**WHAT TO WORK ON**
Without the pictures, output the records below word for word.

_ _ _ _

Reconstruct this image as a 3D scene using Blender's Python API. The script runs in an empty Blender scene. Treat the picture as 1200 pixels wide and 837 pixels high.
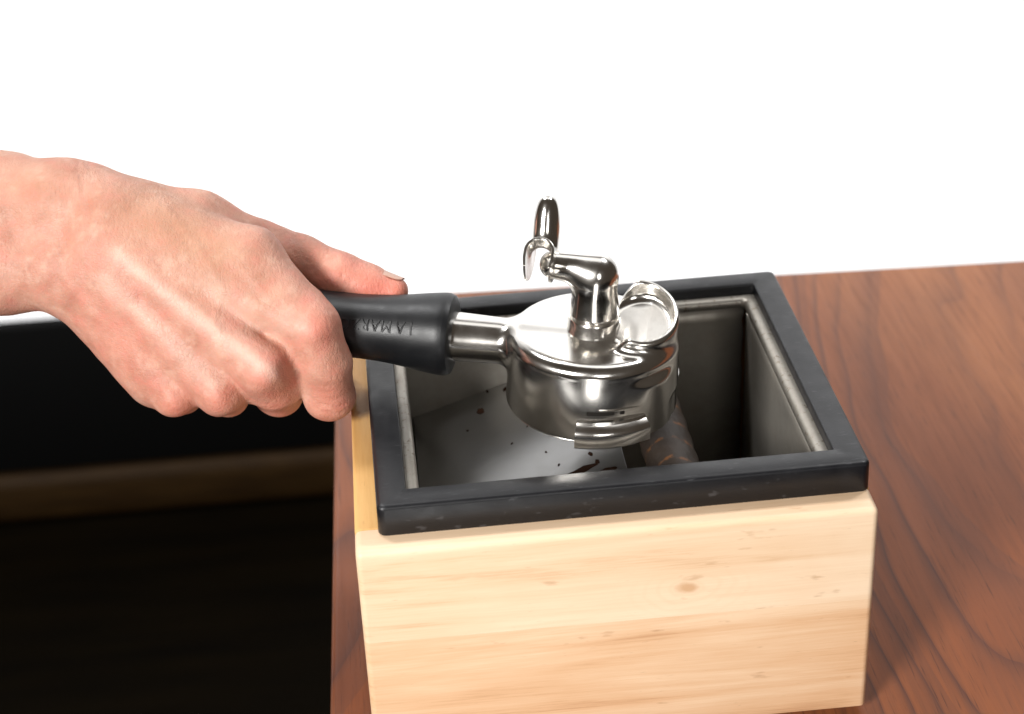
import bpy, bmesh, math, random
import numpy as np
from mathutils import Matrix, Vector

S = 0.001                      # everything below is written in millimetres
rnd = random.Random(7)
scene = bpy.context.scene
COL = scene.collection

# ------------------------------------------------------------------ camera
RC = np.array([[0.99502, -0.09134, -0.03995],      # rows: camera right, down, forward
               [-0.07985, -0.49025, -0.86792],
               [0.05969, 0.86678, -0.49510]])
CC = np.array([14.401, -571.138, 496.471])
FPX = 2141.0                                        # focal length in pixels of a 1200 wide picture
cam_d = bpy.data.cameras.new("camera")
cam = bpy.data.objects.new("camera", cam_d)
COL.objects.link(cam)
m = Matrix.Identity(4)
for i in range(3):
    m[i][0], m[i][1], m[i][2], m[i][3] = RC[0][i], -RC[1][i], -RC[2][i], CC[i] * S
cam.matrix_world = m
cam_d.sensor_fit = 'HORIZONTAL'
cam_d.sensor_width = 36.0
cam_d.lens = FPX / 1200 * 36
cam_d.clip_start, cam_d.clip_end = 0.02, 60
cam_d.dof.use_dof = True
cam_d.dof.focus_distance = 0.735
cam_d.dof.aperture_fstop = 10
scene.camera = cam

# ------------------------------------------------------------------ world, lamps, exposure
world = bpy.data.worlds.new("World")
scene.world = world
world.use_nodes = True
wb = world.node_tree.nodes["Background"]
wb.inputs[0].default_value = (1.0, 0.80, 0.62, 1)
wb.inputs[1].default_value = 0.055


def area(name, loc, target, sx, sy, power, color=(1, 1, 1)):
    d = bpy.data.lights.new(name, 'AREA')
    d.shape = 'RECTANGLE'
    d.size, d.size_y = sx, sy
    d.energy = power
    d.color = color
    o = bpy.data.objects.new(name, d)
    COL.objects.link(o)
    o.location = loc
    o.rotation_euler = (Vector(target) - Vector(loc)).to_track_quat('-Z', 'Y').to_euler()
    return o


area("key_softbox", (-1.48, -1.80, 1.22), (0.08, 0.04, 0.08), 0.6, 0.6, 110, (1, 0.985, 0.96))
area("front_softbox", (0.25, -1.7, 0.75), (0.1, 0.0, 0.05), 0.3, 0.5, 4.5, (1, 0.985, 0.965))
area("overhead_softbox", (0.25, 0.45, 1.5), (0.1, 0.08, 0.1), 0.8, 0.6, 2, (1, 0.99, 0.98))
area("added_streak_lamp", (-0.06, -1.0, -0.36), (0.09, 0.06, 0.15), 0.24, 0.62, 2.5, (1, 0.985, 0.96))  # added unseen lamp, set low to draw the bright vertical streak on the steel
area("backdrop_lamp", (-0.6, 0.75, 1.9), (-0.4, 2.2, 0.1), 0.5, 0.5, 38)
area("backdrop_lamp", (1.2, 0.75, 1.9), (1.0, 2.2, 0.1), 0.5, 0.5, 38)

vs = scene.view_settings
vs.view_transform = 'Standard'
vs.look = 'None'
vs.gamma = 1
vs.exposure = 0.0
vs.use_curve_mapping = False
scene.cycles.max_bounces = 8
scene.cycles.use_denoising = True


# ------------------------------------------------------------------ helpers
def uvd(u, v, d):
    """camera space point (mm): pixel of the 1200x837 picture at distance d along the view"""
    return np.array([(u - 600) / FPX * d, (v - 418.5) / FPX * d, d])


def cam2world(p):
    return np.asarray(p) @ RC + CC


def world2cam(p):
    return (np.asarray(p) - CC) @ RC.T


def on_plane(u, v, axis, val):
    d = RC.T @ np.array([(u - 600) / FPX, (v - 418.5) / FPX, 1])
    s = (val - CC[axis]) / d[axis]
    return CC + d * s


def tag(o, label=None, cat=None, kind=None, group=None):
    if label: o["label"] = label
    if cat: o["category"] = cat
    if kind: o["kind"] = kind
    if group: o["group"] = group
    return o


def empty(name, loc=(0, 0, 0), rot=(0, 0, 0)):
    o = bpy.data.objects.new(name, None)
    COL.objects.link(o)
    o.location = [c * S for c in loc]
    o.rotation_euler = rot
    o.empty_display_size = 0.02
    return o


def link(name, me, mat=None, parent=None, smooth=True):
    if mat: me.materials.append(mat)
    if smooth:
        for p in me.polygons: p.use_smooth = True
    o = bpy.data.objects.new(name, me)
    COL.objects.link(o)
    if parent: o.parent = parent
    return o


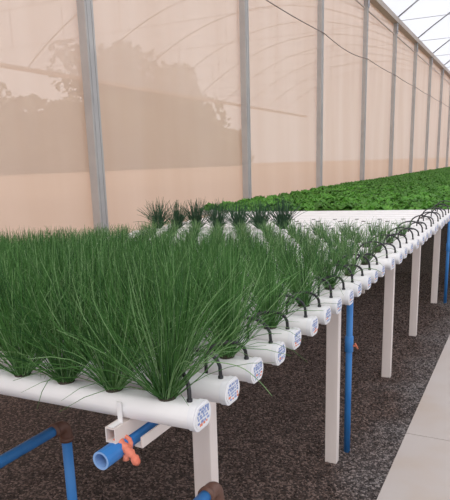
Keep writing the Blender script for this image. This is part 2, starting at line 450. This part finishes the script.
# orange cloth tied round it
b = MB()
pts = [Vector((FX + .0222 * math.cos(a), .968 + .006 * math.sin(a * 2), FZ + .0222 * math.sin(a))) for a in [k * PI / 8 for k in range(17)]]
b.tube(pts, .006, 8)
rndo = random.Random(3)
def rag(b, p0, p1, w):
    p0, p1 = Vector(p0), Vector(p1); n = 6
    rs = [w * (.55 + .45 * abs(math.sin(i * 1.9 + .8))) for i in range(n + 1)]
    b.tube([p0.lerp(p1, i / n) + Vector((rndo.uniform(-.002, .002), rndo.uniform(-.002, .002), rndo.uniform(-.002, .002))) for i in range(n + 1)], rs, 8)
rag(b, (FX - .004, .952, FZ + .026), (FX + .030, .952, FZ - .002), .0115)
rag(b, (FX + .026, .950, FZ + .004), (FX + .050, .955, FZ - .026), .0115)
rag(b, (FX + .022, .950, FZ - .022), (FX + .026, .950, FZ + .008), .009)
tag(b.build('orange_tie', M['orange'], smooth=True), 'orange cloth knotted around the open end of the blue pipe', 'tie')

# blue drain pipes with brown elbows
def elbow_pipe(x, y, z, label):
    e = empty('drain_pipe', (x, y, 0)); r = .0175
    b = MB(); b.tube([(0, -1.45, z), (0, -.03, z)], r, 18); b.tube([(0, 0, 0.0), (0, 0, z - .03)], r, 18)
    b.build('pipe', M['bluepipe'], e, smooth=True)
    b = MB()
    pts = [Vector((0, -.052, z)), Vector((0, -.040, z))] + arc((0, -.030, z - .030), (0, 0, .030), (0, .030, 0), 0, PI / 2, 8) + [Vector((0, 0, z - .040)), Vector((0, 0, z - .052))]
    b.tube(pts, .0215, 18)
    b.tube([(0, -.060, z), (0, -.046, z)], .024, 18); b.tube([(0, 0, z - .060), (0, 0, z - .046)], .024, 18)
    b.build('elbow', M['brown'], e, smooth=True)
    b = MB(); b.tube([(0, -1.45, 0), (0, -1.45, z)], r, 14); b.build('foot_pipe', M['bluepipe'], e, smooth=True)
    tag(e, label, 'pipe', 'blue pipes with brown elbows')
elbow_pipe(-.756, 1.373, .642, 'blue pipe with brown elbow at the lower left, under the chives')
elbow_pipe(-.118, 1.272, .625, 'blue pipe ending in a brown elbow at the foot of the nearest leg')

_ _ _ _

**SOLUTION**
Reconstruct this image as a 3D scene using Blender's Python API. The script runs in an empty Blender scene. Treat the picture as 1200 pixels wide and 837 pixels high.
import bpy, bmesh, math, random
import numpy as np
from mathutils import Matrix, Vector

S = 0.001                      # everything below is written in millimetres
rnd = random.Random(7)
scene = bpy.context.scene
COL = scene.collection

# ------------------------------------------------------------------ camera
RC = np.array([[0.99502, -0.09134, -0.03995],      # rows: camera right, down, forward
               [-0.07985, -0.49025, -0.86792],
               [0.05969, 0.86678, -0.49510]])
CC = np.array([14.401, -571.138, 496.471])
FPX = 2141.0                                        # focal length in pixels of a 1200 wide picture
cam_d = bpy.data.cameras.new("camera")
cam = bpy.data.objects.new("camera", cam_d)
COL.objects.link(cam)
m = Matrix.Identity(4)
for i in range(3):
    m[i][0], m[i][1], m[i][2], m[i][3] = RC[0][i], -RC[1][i], -RC[2][i], CC[i] * S
cam.matrix_world = m
cam_d.sensor_fit = 'HORIZONTAL'
cam_d.sensor_width = 36.0
cam_d.lens = FPX / 1200 * 36
cam_d.clip_start, cam_d.clip_end = 0.02, 60
cam_d.dof.use_dof = True
cam_d.dof.focus_distance = 0.735
cam_d.dof.aperture_fstop = 10
scene.camera = cam

# ------------------------------------------------------------------ world, lamps, exposure
world = bpy.data.worlds.new("World")
scene.world = world
world.use_nodes = True
wb = world.node_tree.nodes["Background"]
wb.inputs[0].default_value = (1.0, 0.80, 0.62, 1)
wb.inputs[1].default_value = 0.055


def area(name, loc, target, sx, sy, power, color=(1, 1, 1)):
    d = bpy.data.lights.new(name, 'AREA')
    d.shape = 'RECTANGLE'
    d.size, d.size_y = sx, sy
    d.energy = power
    d.color = color
    o = bpy.data.objects.new(name, d)
    COL.objects.link(o)
    o.location = loc
    o.rotation_euler = (Vector(target) - Vector(loc)).to_track_quat('-Z', 'Y').to_euler()
    return o


area("key_softbox", (-1.48, -1.80, 1.22), (0.08, 0.04, 0.08), 0.6, 0.6, 110, (1, 0.985, 0.96))
area("front_softbox", (0.25, -1.7, 0.75), (0.1, 0.0, 0.05), 0.3, 0.5, 4.5, (1, 0.985, 0.965))
area("overhead_softbox", (0.25, 0.45, 1.5), (0.1, 0.08, 0.1), 0.8, 0.6, 2, (1, 0.99, 0.98))
area("added_streak_lamp", (-0.06, -1.0, -0.36), (0.09, 0.06, 0.15), 0.24, 0.62, 2.5, (1, 0.985, 0.96))  # added unseen lamp, set low to draw the bright vertical streak on the steel
area("backdrop_lamp", (-0.6, 0.75, 1.9), (-0.4, 2.2, 0.1), 0.5, 0.5, 38)
area("backdrop_lamp", (1.2, 0.75, 1.9), (1.0, 2.2, 0.1), 0.5, 0.5, 38)

vs = scene.view_settings
vs.view_transform = 'Standard'
vs.look = 'None'
vs.gamma = 1
vs.exposure = 0.0
vs.use_curve_mapping = False
scene.cycles.max_bounces = 8
scene.cycles.use_denoising = True


# ------------------------------------------------------------------ helpers
def uvd(u, v, d):
    """camera space point (mm): pixel of the 1200x837 picture at distance d along the view"""
    return np.array([(u - 600) / FPX * d, (v - 418.5) / FPX * d, d])


def cam2world(p):
    return np.asarray(p) @ RC + CC


def world2cam(p):
    return (np.asarray(p) - CC) @ RC.T


def on_plane(u, v, axis, val):
    d = RC.T @ np.array([(u - 600) / FPX, (v - 418.5) / FPX, 1])
    s = (val - CC[axis]) / d[axis]
    return CC + d * s


def tag(o, label=None, cat=None, kind=None, group=None):
    if label: o["label"] = label
    if cat: o["category"] = cat
    if kind: o["kind"] = kind
    if group: o["group"] = group
    return o


def empty(name, loc=(0, 0, 0), rot=(0, 0, 0)):
    o = bpy.data.objects.new(name, None)
    COL.objects.link(o)
    o.location = [c * S for c in loc]
    o.rotation_euler = rot
    o.empty_display_size = 0.02
    return o


def link(name, me, mat=None, parent=None, smooth=True):
    if mat: me.materials.append(mat)
    if smooth:
        for p in me.polygons: p.use_smooth = True
    o = bpy.data.objects.new(name, me)
    COL.objects.link(o)
    if parent: o.parent = parent
    return o


Keep writing the Blender script for this image. This is part 2, starting at line 450. This part finishes the script.
# orange cloth tied round it
b = MB()
pts = [Vector((FX + .0222 * math.cos(a), .968 + .006 * math.sin(a * 2), FZ + .0222 * math.sin(a))) for a in [k * PI / 8 for k in range(17)]]
b.tube(pts, .006, 8)
rndo = random.Random(3)
def rag(b, p0, p1, w):
    p0, p1 = Vector(p0), Vector(p1); n = 6
    rs = [w * (.55 + .45 * abs(math.sin(i * 1.9 + .8))) for i in range(n + 1)]
    b.tube([p0.lerp(p1, i / n) + Vector((rndo.uniform(-.002, .002), rndo.uniform(-.002, .002), rndo.uniform(-.002, .002))) for i in range(n + 1)], rs, 8)
rag(b, (FX - .004, .952, FZ + .026), (FX + .030, .952, FZ - .002), .0115)
rag(b, (FX + .026, .950, FZ + .004), (FX + .050, .955, FZ - .026), .0115)
rag(b, (FX + .022, .950, FZ - .022), (FX + .026, .950, FZ + .008), .009)
tag(b.build('orange_tie', M['orange'], smooth=True), 'orange cloth knotted around the open end of the blue pipe', 'tie')

# blue drain pipes with brown elbows
def elbow_pipe(x, y, z, label):
    e = empty('drain_pipe', (x, y, 0)); r = .0175
    b = MB(); b.tube([(0, -1.45, z), (0, -.03, z)], r, 18); b.tube([(0, 0, 0.0), (0, 0, z - .03)], r, 18)
    b.build('pipe', M['bluepipe'], e, smooth=True)
    b = MB()
    pts = [Vector((0, -.052, z)), Vector((0, -.040, z))] + arc((0, -.030, z - .030), (0, 0, .030), (0, .030, 0), 0, PI / 2, 8) + [Vector((0, 0, z - .040)), Vector((0, 0, z - .052))]
    b.tube(pts, .0215, 18)
    b.tube([(0, -.060, z), (0, -.046, z)], .024, 18); b.tube([(0, 0, z - .060), (0, 0, z - .046)], .024, 18)
    b.build('elbow', M['brown'], e, smooth=True)
    b = MB(); b.tube([(0, -1.45, 0), (0, -1.45, z)], r, 14); b.build('foot_pipe', M['bluepipe'], e, smooth=True)
    tag(e, label, 'pipe', 'blue pipes with brown elbows')
elbow_pipe(-.756, 1.373, .642, 'blue pipe with brown elbow at the lower left, under the chives')
elbow_pipe(-.118, 1.272, .625, 'blue pipe ending in a brown elbow at the foot of the nearest leg')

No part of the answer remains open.